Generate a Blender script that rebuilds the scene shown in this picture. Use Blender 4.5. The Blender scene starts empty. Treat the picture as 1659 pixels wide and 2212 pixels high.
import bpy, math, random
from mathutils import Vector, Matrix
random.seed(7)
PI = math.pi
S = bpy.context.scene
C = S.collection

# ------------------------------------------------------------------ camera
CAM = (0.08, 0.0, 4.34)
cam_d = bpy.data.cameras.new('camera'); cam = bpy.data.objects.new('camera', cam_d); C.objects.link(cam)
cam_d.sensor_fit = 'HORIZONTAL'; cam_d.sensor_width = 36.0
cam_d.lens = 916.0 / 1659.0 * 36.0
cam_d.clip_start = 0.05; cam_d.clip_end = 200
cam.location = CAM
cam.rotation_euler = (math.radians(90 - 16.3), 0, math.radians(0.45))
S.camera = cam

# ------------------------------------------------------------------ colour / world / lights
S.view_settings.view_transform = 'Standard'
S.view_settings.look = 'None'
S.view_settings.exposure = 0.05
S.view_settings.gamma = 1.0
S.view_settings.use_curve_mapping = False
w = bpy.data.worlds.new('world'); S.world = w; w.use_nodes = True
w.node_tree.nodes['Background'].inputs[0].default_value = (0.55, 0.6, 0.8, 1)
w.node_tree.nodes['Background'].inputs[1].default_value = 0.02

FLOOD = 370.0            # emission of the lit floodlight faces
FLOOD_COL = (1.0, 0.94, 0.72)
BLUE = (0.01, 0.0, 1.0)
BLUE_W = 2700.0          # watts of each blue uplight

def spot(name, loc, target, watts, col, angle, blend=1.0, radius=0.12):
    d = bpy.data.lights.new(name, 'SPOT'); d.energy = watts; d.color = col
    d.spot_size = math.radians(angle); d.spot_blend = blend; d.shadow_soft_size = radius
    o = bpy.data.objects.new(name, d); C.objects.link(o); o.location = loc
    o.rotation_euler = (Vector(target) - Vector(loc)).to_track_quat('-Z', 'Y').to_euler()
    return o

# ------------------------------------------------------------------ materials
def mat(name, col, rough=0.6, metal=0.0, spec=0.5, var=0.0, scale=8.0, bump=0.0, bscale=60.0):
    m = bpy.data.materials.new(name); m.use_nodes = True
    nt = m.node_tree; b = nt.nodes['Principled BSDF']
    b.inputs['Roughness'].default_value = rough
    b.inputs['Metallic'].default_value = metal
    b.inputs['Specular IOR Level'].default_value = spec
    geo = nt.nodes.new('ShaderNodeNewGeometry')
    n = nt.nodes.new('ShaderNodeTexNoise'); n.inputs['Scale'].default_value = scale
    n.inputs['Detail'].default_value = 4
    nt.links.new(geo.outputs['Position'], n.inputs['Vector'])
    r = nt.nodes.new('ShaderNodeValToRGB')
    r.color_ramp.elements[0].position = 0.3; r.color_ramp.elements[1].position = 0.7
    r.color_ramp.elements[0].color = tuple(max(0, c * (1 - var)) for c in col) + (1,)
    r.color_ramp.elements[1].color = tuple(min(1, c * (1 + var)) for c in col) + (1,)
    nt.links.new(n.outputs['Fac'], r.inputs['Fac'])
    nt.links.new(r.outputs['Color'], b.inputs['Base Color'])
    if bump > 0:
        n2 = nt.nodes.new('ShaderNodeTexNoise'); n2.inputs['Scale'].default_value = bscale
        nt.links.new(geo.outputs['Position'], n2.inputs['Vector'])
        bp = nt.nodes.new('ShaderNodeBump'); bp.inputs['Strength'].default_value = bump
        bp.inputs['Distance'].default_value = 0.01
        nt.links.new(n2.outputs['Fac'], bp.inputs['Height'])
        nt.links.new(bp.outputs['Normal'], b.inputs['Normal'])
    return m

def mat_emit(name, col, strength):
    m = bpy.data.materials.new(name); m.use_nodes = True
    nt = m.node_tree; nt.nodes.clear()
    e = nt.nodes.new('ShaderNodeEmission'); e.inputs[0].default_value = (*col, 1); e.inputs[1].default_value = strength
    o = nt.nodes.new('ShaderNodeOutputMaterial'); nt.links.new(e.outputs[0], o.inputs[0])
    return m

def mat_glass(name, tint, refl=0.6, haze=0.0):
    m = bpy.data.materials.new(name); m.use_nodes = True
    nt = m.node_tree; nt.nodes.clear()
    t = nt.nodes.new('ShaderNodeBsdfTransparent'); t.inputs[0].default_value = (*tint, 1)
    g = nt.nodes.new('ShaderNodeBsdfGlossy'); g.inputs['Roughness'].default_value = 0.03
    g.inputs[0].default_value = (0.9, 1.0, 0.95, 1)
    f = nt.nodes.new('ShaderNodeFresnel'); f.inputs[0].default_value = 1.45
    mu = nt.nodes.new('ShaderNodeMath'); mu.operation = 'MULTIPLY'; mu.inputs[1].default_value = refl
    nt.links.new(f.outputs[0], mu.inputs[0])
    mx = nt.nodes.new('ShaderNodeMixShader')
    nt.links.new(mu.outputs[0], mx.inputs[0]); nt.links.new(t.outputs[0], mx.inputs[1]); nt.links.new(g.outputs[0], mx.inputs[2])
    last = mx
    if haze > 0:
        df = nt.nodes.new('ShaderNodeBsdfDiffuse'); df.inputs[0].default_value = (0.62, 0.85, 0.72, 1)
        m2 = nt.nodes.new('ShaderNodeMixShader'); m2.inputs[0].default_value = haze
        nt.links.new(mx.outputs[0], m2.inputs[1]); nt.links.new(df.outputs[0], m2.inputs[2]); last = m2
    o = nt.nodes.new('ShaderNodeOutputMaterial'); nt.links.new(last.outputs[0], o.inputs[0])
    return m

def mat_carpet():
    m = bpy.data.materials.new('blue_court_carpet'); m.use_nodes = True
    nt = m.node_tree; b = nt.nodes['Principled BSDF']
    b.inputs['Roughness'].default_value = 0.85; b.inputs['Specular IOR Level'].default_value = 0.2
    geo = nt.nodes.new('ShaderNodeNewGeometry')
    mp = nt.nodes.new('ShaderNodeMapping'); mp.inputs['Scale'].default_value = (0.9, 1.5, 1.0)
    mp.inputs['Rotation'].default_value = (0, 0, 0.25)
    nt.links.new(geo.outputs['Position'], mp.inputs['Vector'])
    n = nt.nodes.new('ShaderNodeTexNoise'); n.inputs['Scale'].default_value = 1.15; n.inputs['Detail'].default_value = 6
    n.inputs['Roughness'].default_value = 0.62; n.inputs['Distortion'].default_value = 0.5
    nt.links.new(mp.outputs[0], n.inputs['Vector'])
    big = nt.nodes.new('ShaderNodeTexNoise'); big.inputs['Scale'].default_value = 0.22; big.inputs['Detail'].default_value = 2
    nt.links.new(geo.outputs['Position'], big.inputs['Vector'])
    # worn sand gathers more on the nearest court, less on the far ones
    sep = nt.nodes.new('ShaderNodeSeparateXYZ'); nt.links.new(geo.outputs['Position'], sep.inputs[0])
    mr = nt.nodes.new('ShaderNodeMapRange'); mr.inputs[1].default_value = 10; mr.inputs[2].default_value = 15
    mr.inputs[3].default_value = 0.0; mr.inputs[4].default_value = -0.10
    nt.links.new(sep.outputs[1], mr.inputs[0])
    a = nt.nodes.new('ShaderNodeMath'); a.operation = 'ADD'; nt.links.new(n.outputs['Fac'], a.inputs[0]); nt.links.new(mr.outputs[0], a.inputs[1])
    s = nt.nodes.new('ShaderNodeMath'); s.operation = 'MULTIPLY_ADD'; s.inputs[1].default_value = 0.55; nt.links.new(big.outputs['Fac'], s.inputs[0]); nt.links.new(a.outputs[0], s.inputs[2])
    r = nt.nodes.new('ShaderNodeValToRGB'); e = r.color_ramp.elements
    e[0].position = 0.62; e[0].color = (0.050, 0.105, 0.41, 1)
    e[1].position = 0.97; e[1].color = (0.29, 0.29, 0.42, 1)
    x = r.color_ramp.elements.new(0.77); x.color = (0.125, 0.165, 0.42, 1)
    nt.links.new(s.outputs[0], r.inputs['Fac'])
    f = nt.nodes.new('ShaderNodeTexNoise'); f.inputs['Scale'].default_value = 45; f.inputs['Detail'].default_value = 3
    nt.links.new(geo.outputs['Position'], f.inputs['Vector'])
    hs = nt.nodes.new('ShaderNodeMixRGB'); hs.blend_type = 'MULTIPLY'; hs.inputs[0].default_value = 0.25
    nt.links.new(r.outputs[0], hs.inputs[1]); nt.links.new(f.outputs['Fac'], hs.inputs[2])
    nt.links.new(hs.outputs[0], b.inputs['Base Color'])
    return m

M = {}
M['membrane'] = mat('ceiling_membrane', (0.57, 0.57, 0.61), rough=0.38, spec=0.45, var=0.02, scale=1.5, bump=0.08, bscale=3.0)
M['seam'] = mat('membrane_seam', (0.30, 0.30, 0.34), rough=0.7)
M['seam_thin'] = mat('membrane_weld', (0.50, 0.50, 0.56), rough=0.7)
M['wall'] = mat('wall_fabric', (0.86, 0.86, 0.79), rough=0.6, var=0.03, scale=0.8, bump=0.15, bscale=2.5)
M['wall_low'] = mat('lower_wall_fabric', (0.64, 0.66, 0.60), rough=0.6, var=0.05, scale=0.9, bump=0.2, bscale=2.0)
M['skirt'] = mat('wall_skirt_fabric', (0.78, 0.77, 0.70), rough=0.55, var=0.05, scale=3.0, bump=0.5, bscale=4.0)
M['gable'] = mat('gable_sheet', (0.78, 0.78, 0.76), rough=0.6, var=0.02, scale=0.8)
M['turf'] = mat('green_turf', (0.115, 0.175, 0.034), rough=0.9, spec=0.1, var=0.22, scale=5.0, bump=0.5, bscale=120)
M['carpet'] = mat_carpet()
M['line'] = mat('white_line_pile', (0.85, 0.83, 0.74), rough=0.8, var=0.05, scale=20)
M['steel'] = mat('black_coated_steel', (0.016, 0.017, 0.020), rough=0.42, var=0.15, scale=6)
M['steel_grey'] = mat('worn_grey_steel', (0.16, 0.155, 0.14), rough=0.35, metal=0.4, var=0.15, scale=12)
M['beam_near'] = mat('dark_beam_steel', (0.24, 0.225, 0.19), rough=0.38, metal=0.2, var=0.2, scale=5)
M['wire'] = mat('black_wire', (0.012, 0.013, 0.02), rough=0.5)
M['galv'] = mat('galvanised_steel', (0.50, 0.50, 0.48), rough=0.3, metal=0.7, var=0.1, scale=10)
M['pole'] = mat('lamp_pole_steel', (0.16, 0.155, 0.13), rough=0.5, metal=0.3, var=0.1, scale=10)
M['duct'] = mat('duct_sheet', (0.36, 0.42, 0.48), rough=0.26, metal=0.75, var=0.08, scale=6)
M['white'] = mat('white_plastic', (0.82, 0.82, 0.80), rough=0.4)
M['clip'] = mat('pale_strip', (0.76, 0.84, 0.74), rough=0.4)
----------
Your goal: Scan the material above for the string "scene" and report each line where you find it.

Solution to the exercise:
Generate a Blender script that rebuilds the scene shown in this picture. Use Blender 4.5. The Blender scene starts empty. Treat the picture as 1659 pixels wide and 2212 pixels high.
S = bpy.context.scene